Drawing by Shaikh Zayn al-Din in pencil, pen and ink, and watercolor with gum arabic, heightened with body color on paper (18 1/8 x 26 1/2 in.; 463 x 673 mm), entitled Red-whiskered bulbul, pycontus jocosus,  inscribed "Fine Ear | In the Collection of Lady Impey in Calcutta | Painted by [Shaikh Zayn al-din] Native of Patna 1777," further inscribed in Persian and numbered "20"; light browning. Floated on a linen mat, glazed, and framed.  

Provenance

Mary Reade, Lady Impey (1749–1818)

Catalogue Note

A magnificent drawing by the Muslim artist Shaikh Zayn-al-Din commissioned by Mary, Lady Impey, whose husband was the Chief justice of Bengal from 1774 to 1782. Lady Impey joined Sir Elijah Impey in Calcutta in 1777. Enchanted by the flora and fauna in her new surroundings, she assembled a private menagerie of exotic animals and birds at their estate and employed three Indian artists to paint them from life.

The most senior of these was the accomplished Shaikh Zayn-al Din; the other two were Hindus, Bhawani Das and his brother Ram Das, who joined Zayn-al-Din.  All three were trained in the Mughal tradition of the court painters and signed themselves "Natives of Patna."

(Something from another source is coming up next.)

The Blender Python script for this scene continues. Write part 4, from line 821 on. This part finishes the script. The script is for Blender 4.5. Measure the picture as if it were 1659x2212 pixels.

The Impeys were the first patrons of natural history painting in India and their collection is still considered the most important ever compiled. The present watercolor comes from a group that totaled 326 which the Impeys brought back to England in 1783. The collection was dispersed at auction in 1810. Examples from the collection can be seen at the Victoria and Albert Museum, the Radcliffe Science Museum at Oxford, the Wellcome Institute, London, and the Binney Collection in San Diego.